● **YOUR OBJECTIVE**
Copy each line that holds "Python".

● **MATERIAL PROVIDED**
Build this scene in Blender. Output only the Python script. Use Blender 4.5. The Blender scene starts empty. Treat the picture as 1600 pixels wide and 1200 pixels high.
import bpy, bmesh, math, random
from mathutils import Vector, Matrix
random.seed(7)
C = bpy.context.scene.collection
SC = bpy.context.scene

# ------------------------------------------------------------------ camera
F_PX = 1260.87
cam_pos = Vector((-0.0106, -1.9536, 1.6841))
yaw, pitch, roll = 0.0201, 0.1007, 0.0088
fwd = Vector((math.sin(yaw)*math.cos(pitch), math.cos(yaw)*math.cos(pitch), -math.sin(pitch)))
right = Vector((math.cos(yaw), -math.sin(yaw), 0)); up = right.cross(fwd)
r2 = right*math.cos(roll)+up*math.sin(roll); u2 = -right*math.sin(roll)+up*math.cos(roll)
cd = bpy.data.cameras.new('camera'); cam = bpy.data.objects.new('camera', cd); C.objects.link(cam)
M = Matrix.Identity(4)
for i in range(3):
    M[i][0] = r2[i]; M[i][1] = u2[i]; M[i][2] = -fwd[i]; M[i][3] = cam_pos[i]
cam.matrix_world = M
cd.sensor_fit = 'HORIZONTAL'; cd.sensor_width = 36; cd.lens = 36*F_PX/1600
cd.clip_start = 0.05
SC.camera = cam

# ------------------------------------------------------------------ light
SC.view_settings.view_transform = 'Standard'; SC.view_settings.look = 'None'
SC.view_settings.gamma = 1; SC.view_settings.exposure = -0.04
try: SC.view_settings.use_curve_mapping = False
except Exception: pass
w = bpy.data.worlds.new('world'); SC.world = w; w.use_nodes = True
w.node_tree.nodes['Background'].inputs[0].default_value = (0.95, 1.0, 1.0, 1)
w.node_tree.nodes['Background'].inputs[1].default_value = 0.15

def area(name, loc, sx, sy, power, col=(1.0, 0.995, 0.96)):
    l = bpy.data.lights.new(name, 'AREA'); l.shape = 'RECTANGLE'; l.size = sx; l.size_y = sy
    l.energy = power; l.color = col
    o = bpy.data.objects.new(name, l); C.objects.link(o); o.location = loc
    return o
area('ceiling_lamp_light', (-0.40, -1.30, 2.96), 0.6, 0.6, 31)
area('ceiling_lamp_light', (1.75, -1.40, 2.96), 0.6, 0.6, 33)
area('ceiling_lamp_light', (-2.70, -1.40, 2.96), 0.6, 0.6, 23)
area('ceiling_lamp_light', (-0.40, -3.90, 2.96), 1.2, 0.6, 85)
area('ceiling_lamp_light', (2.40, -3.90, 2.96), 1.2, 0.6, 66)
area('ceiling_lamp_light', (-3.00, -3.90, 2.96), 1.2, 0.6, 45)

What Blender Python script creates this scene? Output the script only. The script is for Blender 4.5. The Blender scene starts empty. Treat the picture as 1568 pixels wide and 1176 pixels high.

● **FINAL RESULT**
Build this scene in Blender. Output only the Python script. Use Blender 4.5. The Blender scene starts empty. Treat the picture as 1600 pixels wide and 1200 pixels high.
What Blender Python script creates this scene? Output the script only. The script is for Blender 4.5. The Blender scene starts empty. Treat the picture as 1568 pixels wide and 1176 pixels high.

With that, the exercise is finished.